◆ **What is expected**: Repeat exactly what appears from the opening line of the listing to the line with "q.build('side_inscription', INK, sl)", inclusive.

◆ **Supplied information**:
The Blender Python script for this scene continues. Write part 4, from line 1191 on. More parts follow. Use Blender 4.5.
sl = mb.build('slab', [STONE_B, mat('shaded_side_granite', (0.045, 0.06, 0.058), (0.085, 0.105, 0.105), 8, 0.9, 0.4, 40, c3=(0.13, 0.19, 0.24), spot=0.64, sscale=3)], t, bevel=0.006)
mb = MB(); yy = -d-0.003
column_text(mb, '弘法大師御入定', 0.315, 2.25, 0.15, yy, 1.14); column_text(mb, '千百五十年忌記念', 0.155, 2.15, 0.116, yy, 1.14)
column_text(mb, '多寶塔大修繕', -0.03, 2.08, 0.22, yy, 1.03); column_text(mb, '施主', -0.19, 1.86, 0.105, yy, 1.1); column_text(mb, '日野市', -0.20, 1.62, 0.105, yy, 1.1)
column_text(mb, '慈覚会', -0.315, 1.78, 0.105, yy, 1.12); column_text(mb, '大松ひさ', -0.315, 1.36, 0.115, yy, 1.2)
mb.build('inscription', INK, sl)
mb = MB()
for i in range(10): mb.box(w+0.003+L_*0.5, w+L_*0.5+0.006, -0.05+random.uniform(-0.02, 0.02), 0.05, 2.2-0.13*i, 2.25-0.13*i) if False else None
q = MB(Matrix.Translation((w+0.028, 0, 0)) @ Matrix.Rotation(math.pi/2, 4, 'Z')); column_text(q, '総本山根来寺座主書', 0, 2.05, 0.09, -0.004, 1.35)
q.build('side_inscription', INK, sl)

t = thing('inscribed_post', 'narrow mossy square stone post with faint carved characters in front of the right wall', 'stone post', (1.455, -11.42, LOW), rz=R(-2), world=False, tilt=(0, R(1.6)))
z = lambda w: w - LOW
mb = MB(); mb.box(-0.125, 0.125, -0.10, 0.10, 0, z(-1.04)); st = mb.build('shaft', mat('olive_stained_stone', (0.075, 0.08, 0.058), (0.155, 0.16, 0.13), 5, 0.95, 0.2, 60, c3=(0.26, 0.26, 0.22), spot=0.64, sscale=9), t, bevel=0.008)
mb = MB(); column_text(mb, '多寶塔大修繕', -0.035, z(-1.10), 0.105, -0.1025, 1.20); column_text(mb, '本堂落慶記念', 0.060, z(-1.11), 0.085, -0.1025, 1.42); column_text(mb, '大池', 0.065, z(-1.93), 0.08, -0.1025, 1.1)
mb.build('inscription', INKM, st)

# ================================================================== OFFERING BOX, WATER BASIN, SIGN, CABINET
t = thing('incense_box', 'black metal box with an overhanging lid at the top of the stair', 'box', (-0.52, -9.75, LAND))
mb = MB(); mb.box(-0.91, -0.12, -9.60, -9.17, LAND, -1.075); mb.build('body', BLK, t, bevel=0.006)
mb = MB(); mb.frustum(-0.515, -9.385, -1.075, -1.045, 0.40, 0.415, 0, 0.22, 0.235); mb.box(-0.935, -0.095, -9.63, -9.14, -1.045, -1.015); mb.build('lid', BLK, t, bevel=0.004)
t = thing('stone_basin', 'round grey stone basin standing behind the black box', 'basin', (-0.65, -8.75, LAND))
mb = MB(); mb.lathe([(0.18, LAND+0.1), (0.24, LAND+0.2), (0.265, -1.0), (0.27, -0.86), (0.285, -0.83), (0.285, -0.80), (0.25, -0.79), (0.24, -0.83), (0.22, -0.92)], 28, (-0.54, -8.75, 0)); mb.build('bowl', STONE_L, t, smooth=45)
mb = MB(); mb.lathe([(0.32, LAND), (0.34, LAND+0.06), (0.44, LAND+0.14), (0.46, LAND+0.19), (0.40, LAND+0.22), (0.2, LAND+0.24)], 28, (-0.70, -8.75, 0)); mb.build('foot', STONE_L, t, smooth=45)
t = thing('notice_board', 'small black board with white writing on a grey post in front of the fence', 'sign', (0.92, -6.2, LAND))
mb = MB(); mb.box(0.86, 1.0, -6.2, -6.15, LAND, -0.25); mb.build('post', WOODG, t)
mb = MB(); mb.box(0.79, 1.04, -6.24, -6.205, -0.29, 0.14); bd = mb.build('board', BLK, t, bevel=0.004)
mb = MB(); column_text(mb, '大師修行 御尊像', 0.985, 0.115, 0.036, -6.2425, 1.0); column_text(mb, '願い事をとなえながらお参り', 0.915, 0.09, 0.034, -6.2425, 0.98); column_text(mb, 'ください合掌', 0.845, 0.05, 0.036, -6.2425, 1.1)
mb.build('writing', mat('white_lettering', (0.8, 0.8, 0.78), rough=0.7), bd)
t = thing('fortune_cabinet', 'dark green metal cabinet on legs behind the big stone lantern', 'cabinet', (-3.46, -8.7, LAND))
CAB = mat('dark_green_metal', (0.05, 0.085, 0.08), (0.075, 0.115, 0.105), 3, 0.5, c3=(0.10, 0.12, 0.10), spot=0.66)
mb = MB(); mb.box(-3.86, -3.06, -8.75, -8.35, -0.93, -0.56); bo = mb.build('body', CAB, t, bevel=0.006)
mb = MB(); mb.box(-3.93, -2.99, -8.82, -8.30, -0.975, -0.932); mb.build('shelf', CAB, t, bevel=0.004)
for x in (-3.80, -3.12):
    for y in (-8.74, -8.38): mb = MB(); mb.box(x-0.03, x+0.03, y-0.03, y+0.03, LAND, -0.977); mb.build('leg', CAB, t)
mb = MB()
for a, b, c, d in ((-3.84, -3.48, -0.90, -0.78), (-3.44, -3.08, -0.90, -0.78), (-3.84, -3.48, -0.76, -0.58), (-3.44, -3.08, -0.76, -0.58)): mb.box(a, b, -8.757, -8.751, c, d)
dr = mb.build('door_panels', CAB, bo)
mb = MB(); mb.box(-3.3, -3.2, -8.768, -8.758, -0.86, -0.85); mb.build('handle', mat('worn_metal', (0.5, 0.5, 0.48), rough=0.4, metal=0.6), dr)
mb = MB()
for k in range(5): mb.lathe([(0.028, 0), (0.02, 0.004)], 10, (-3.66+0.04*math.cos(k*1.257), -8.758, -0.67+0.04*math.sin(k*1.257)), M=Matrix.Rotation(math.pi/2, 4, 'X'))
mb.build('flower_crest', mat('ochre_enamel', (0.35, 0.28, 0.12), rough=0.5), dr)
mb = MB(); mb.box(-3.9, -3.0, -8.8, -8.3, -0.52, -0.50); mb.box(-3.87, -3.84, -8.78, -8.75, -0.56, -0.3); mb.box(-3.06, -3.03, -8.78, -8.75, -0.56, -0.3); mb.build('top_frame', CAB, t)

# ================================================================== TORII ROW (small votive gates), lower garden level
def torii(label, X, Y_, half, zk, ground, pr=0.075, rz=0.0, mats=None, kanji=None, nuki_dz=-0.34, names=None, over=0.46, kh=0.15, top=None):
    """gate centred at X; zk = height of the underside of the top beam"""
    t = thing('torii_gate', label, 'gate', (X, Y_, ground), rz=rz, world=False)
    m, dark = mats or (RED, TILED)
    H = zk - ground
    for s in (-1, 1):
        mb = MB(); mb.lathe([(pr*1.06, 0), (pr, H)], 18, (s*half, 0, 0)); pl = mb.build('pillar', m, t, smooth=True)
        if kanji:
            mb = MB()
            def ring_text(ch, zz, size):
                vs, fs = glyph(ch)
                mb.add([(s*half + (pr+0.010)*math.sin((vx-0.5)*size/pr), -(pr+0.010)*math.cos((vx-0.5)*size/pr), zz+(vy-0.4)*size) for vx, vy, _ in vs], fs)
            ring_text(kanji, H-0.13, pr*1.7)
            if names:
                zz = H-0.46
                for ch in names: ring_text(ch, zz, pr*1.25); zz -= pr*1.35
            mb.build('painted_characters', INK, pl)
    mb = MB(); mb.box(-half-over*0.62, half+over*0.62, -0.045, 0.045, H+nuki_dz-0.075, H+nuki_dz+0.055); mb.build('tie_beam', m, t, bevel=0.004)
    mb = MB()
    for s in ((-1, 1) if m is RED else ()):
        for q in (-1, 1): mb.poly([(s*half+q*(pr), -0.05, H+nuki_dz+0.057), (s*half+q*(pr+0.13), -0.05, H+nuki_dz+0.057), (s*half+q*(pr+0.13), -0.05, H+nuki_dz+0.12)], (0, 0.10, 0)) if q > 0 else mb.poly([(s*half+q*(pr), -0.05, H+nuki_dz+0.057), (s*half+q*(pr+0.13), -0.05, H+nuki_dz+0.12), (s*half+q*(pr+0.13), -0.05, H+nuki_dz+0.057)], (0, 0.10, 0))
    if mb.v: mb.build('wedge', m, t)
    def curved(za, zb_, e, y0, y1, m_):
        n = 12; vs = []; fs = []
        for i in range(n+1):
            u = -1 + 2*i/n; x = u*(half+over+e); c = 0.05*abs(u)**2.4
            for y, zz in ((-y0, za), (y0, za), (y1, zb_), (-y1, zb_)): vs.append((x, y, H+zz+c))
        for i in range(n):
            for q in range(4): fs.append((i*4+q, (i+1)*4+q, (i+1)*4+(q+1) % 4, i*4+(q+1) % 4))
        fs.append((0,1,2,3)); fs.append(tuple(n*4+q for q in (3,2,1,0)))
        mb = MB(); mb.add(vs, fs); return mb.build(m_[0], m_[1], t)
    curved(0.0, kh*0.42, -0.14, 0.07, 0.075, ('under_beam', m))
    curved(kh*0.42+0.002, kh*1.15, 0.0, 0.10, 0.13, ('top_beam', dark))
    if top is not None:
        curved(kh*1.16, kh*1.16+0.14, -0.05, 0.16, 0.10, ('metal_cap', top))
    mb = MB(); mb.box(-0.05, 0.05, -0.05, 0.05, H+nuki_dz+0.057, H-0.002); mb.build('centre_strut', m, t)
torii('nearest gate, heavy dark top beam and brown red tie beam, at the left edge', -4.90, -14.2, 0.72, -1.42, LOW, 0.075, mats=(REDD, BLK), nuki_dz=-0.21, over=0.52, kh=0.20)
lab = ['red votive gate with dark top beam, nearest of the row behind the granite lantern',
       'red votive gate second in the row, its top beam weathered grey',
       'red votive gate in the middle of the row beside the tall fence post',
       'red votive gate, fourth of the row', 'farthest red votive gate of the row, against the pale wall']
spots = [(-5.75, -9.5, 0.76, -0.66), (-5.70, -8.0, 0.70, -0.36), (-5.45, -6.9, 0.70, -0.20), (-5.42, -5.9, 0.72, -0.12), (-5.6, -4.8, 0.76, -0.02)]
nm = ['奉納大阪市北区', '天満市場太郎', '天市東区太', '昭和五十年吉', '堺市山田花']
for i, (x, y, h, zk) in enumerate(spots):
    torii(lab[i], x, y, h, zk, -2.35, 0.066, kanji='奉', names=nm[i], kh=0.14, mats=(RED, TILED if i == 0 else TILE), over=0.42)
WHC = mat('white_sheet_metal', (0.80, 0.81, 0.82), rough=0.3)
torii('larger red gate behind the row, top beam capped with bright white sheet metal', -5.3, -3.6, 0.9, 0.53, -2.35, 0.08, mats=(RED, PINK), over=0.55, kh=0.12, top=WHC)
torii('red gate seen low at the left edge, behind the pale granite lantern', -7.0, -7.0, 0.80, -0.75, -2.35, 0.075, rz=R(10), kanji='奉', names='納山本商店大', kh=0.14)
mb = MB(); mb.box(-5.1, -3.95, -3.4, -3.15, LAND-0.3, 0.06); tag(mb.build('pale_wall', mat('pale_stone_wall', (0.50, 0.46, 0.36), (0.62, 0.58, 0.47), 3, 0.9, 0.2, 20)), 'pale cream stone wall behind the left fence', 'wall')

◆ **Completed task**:
The Blender Python script for this scene continues. Write part 4, from line 1191 on. More parts follow. Use Blender 4.5.
sl = mb.build('slab', [STONE_B, mat('shaded_side_granite', (0.045, 0.06, 0.058), (0.085, 0.105, 0.105), 8, 0.9, 0.4, 40, c3=(0.13, 0.19, 0.24), spot=0.64, sscale=3)], t, bevel=0.006)
mb = MB(); yy = -d-0.003
column_text(mb, '弘法大師御入定', 0.315, 2.25, 0.15, yy, 1.14); column_text(mb, '千百五十年忌記念', 0.155, 2.15, 0.116, yy, 1.14)
column_text(mb, '多寶塔大修繕', -0.03, 2.08, 0.22, yy, 1.03); column_text(mb, '施主', -0.19, 1.86, 0.105, yy, 1.1); column_text(mb, '日野市', -0.20, 1.62, 0.105, yy, 1.1)
column_text(mb, '慈覚会', -0.315, 1.78, 0.105, yy, 1.12); column_text(mb, '大松ひさ', -0.315, 1.36, 0.115, yy, 1.2)
mb.build('inscription', INK, sl)
mb = MB()
for i in range(10): mb.box(w+0.003+L_*0.5, w+L_*0.5+0.006, -0.05+random.uniform(-0.02, 0.02), 0.05, 2.2-0.13*i, 2.25-0.13*i) if False else None
q = MB(Matrix.Translation((w+0.028, 0, 0)) @ Matrix.Rotation(math.pi/2, 4, 'Z')); column_text(q, '総本山根来寺座主書', 0, 2.05, 0.09, -0.004, 1.35)
q.build('side_inscription', INK, sl)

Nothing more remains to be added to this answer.